Westgate, Oxford – 2013-2017

The Westgate project, a joint venture between Land Securities and The Crown estate, is a large and complex urban regeneration scheme that substantially reconfigures almost six acres of land in the heart of Oxford.

Dixon Jones are working on the part of the project that relates to the existing Westgate building and how it relates to the historic centre of Oxford. Co-ordinated by BDP, the larger project has been divided between four architects, the remaining three dealing with the new building elements to the south of the existing building.

The old Westgate shopping centre was not much loved and did little to contribute to its important and sensitive location which involved Bonn Square and the way the square develops into Queen Street and New Road. There are significant strategic views down both streets that centre in perspective on the elevation to the shopping centre.

The proposal is for a new elevation to Bonn Square that takes the form of an independent ‘wall’, an architectural element in its own right. This wall is curved to take the eye round the corner from Queen Street to New Road and vice versa. The wall is constructed of random rubble stone, trimmed with ashlar edging, a material combination that makes reference to the local Lutyens elevation of Campion Hall. Within the wall are double height shop windows and an extended rectangular opening that forms the main entrance to the whole enlarged shopping centre. The challenge is to combine a contextual idea with one that gives sufficient prominence to the major retail function.

Leading away from this main entrance is the arcade that connects Bonn Square to the first of the new public spaces within the enlarged shopping centre. The new arcade occupies the same zone as the old one but completely restyles its appearance. Circular roof lights within a barrel vault give daylight to an arcade with double storey glazed shop fronts and a patterned floor. The intention is to let the imagery of the goods in the shop come forward and take priority. Between each shop front there is a vertical strip of LED lights that sets up a pattern of verticals generated in perspective by reflections in the glazing.

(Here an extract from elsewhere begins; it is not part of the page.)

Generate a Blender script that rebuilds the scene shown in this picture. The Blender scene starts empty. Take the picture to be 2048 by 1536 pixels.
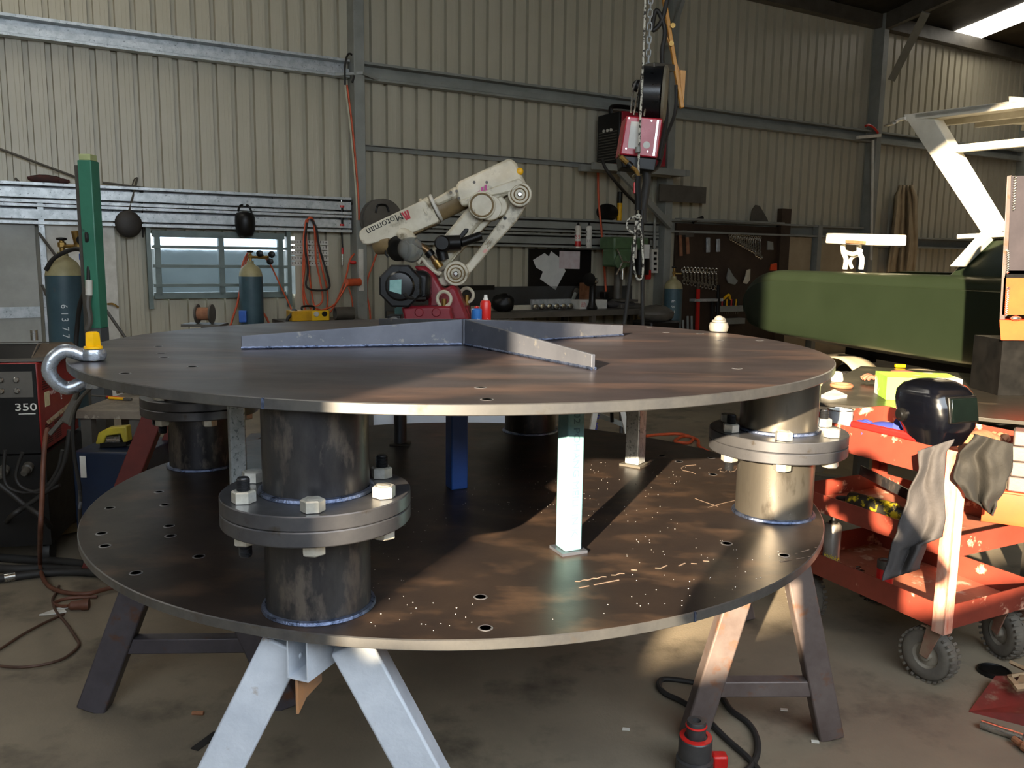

The BDP masterplan locates two squares within the length of the shopping centre. The first of these, called Middle Square, lies within the territory of the Dixon Jones proposals. It is the moment that the single storey retail develops into two storeys as the land falls away from the centre of Oxford. One side of the square is occupied by what is known as the ‘Object Building’. This is expressed outwards to Castle Street as a semi-circular form that helps to take the eye round the bend in Castle Street. The Object Building also serves to define the two points of connection for pedestrian cross routes. Opposite the Object Building is its counterpart known as the Companion Building.

At the New Road end of the Bonn Street Wall there is a plain brick tower. This serves to hold the end of the wall visually as the streetscape gets confused around the County Headquarters building. Seen down Queen Street, the wall continues the general plane of the façades of the shop fronts. From the other direction there is no such controlling sense of enclosure, this is remedied by the way the tower gives stability to the end of the wall.

At the top of the tower is a lantern. This is a joint project involving the artist Daniela Schoenbaechler and the architects. The idea is to have a sculptural object that responds to the way sunlight travels around the location. The Bonn Street wall faces north and a glass structure on the tower will automatically have light shining through it as the sun moves through the day. The lantern has thirteen sides and is glazed with a variety of glass types including degrees of translucence and colour. The lantern will be lit at night but only in as much as it can be made to glow, brighter at the bottom than the top.The library stays in its present position and the Castle Street elevation is largely unchanged. The appearance is very much of its time, a kind of roughshod Brutalism which is just coming back into fashion. The project adds a couple of windows and some seating at ground level, otherwise it remains largely unchanged.